╔══
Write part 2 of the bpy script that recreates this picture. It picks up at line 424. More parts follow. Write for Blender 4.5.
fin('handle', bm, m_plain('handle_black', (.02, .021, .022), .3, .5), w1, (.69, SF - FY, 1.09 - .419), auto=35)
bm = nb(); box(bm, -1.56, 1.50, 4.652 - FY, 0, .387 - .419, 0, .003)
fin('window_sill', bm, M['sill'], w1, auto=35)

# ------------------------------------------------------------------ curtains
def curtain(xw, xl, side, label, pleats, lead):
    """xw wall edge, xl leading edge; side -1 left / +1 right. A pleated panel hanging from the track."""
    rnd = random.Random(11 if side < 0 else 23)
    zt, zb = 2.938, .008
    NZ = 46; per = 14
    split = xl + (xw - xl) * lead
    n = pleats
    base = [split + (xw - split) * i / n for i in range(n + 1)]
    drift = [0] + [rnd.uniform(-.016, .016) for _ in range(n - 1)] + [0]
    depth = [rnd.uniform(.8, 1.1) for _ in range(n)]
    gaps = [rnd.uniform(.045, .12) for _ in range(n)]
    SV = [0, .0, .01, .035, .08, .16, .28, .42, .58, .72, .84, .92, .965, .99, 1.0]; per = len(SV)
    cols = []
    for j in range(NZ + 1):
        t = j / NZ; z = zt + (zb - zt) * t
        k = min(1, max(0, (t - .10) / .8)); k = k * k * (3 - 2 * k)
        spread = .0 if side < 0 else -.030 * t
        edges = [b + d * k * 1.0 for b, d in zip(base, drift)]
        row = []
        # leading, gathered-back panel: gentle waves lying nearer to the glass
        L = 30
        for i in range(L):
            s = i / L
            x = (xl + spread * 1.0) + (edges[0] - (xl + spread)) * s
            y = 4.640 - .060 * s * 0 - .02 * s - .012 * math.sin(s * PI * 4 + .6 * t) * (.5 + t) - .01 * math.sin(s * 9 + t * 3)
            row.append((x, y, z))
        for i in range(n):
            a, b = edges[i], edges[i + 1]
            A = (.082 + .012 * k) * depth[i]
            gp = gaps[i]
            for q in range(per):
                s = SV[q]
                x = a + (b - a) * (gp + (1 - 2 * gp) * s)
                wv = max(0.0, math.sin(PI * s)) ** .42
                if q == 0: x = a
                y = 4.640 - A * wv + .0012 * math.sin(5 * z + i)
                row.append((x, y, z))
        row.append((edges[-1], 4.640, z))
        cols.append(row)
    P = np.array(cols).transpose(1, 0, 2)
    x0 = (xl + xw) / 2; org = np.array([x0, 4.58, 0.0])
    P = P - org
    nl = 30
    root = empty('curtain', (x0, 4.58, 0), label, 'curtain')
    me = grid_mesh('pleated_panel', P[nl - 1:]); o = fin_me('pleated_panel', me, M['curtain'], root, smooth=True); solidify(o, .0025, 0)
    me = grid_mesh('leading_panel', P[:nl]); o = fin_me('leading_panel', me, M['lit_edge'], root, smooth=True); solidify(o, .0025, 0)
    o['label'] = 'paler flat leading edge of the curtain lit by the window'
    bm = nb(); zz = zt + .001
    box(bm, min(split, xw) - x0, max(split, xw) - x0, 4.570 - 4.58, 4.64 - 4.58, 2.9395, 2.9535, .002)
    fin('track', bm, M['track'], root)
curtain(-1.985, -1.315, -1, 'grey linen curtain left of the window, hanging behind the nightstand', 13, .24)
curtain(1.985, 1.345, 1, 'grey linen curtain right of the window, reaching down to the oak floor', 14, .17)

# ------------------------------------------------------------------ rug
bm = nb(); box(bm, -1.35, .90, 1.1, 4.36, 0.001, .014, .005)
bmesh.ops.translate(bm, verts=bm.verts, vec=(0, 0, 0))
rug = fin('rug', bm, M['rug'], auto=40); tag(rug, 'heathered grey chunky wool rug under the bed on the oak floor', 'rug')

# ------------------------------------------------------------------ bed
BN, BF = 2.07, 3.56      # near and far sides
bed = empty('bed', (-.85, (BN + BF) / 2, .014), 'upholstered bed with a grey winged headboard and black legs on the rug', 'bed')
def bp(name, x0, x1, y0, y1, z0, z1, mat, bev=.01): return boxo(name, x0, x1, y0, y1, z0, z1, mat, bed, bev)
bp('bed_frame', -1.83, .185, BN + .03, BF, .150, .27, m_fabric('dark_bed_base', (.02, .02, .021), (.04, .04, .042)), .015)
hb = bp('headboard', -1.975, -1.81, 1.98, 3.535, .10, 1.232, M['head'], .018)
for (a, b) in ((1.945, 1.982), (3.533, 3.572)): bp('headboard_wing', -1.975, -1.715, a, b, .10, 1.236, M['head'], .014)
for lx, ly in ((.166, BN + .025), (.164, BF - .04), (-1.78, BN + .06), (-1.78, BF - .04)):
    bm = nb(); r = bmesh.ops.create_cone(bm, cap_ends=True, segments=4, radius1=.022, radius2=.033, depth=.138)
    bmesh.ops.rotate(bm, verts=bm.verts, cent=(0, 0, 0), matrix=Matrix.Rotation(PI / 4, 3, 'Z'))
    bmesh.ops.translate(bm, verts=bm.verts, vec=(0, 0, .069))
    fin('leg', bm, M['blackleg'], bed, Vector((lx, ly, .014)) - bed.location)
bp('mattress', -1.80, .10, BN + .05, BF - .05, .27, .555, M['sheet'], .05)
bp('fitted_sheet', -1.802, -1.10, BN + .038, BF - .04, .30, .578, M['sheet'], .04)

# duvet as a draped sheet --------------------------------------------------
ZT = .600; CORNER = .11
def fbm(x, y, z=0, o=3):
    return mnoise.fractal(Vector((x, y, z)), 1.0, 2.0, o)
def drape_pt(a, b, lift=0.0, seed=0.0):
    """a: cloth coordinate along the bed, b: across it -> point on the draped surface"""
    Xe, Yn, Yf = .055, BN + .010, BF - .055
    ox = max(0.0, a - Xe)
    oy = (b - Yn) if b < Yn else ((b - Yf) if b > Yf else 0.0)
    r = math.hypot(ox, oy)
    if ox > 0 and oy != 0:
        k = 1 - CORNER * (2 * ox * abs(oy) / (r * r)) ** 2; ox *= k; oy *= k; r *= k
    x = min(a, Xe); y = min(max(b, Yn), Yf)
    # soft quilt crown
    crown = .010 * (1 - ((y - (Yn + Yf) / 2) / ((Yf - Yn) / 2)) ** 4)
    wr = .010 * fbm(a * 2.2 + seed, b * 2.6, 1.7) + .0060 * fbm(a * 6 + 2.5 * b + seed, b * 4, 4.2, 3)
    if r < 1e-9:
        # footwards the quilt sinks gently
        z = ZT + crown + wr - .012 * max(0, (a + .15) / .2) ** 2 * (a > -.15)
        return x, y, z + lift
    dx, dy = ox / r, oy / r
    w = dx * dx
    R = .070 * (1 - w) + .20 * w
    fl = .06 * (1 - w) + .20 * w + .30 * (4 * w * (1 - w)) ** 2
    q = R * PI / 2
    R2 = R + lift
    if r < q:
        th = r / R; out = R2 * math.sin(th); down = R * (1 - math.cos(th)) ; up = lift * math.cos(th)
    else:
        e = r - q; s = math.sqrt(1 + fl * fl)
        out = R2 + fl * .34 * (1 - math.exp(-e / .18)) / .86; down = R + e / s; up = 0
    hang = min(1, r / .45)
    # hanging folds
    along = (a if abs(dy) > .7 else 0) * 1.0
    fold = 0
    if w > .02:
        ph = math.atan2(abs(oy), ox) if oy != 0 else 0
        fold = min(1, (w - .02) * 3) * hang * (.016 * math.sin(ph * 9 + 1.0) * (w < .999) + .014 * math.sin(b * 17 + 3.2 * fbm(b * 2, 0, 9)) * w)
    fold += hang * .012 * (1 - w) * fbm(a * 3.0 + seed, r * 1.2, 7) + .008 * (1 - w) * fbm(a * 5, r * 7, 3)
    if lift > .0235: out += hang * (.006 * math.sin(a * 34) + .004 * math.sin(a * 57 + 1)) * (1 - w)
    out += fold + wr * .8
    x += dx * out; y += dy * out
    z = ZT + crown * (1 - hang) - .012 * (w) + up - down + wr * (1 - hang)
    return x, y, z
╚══
* **WHAT IS EXPECTED**:
Quote exactly the lines running from the start of the listing above through the line where "fin('window_sill', bm, M['sill'], w1, auto=35)" is found, and output no other lines.

* **RIGHT ANSWER**:
Write part 2 of the bpy script that recreates this picture. It picks up at line 424. More parts follow. Write for Blender 4.5.
fin('handle', bm, m_plain('handle_black', (.02, .021, .022), .3, .5), w1, (.69, SF - FY, 1.09 - .419), auto=35)
bm = nb(); box(bm, -1.56, 1.50, 4.652 - FY, 0, .387 - .419, 0, .003)
fin('window_sill', bm, M['sill'], w1, auto=35)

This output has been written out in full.